NAIROBI (Reuters) -The Kenyan, Nigerian and Zambian currencies are expected to be broadly unchanged against the dollar in the next week to Thursday, while Ghana’s may gain, traders said.

KENYA

Kenya’s shilling is seen stable as dollar appetite from the energy sector matches inflows from remittances and tea exports.

Commercial banks quoted the shilling at 129.00/129.40 to the dollar, unmoved from last Thursday’s close.

NIGERIA

Nigeria’s naira is also expected to trade around current levels.

The naira was quoted at 1,472 to the dollar on the official market on Thursday and was changing hands at 1,490 to the dollar in street trading.

“We have seen the currency trade at around 1,465/1,470 levels this week. With this, we are getting signals that the central bank is comfortable … where the market is right now,” one trader said.

ZAMBIA

Zambia’s kwacha is likely to be steady as companies sell hard currency to pay taxes.

On Thursday the kwacha was quoted at 23.18 per dollar from 23.99 a week ago.

“Withholding tax is due next week and this should support the local currency,” a financial analyst said.

GHANA

Ghana’s cedi is seen strengthening due to dollar inflows and central bank auctions.

LSEG data showed the cedi trading at 12.30 to the dollar on Thursday, compared to 12.45 at last Thursday’s close.
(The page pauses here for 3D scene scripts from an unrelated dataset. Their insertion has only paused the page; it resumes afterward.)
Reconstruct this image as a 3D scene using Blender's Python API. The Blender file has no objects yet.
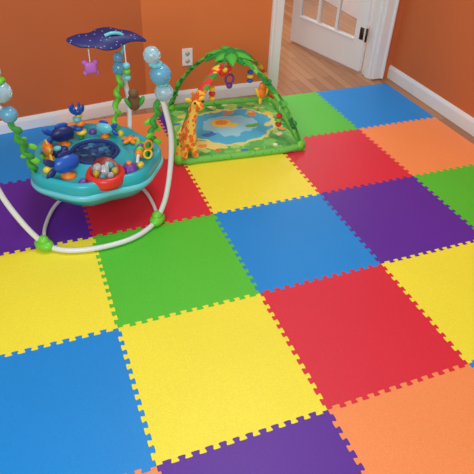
import bpy, bmesh, math, random
import numpy as np
from mathutils import Vector, Matrix, noise
random.seed(4)
scn=bpy.context.scene
scn.view_settings.view_transform='Standard'
COL=scn.collection
S=0.61
# ---------------- materials
def lin(c):
    return tuple(((x/255)/12.92 if x/255<=0.04045 else ((x/255+0.055)/1.055)**2.4) for x in c)+(1,)
MC={}
def mat(name,rgb,rough=0.5,var=0.06,scale=12,bump=0.0,bscale=200,metal=0,trans=0,alpha=1,spec=0.5,coat=0,bdist=.002):
    if name in MC: return MC[name]
    m=bpy.data.materials.new(name);m.use_nodes=True;nt=m.node_tree;N=nt.nodes;L=nt.links
    b=N['Principled BSDF'];b.inputs['Roughness'].default_value=rough;b.inputs['Metallic'].default_value=metal
    b.inputs['Specular IOR Level'].default_value=spec
    b.inputs['Transmission Weight'].default_value=trans;b.inputs['Coat Weight'].default_value=coat
    tc=N.new('ShaderNodeTexCoord');nz=N.new('ShaderNodeTexNoise');nz.inputs['Scale'].default_value=scale
    nz.inputs['Detail'].default_value=3
    L.new(tc.outputs['Object'],nz.inputs['Vector'])
    mx=N.new('ShaderNodeMix');mx.data_type='RGBA'
    c=lin(rgb);mx.inputs[6].default_value=tuple(min(1,x*(1-var)) for x in c[:3])+(1,)
    mx.inputs[7].default_value=tuple(min(1,x*(1+var)) for x in c[:3])+(1,)
    L.new(nz.outputs['Fac'],mx.inputs[0]);L.new(mx.outputs[2],b.inputs['Base Color'])
    if bump:
        n2=N.new('ShaderNodeTexNoise');n2.inputs['Scale'].default_value=bscale
        L.new(tc.outputs['Object'],n2.inputs['Vector'])
        bp=N.new('ShaderNodeBump');bp.inputs['Strength'].default_value=bump;bp.inputs['Distance'].default_value=bdist
        L.new(n2.outputs['Fac'],bp.inputs['Height']);L.new(bp.outputs['Normal'],b.inputs['Normal'])
    MC[name]=m;return m
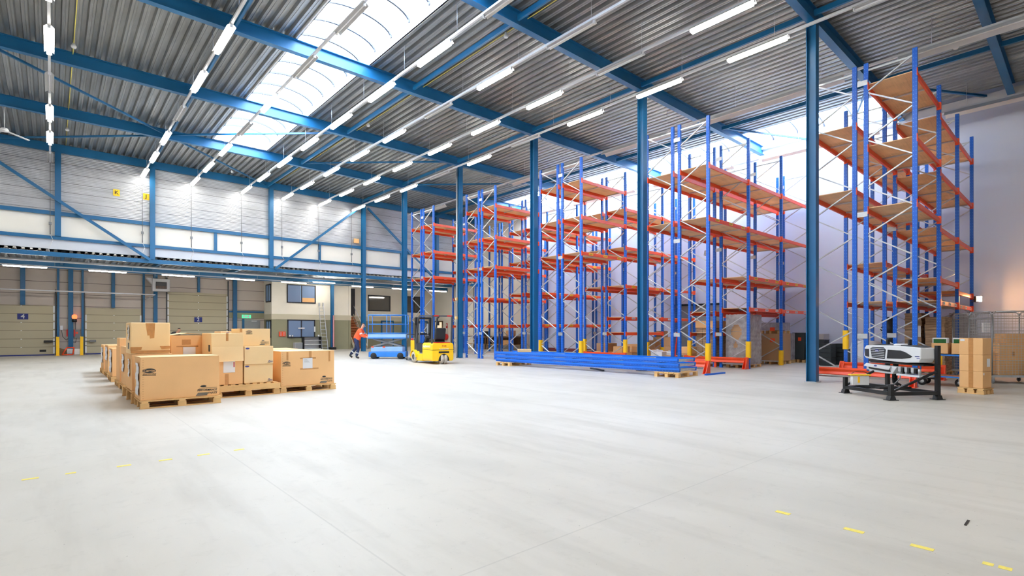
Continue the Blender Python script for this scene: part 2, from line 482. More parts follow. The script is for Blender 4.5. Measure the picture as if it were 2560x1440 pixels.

“The cedi is likely to post some gains against the dollar on the back of improved interbank liquidity, following the central bank’s announcement of plans to sell up to $1.15 billion in market interventions in October,” said Andrews Akoto, head of trading at Absa Bank Ghana.

“We expect firm (dollar) demand from the energy, services and manufacturing sectors to be offset by offshore FX inflows and a liquid local interbank market,” he added.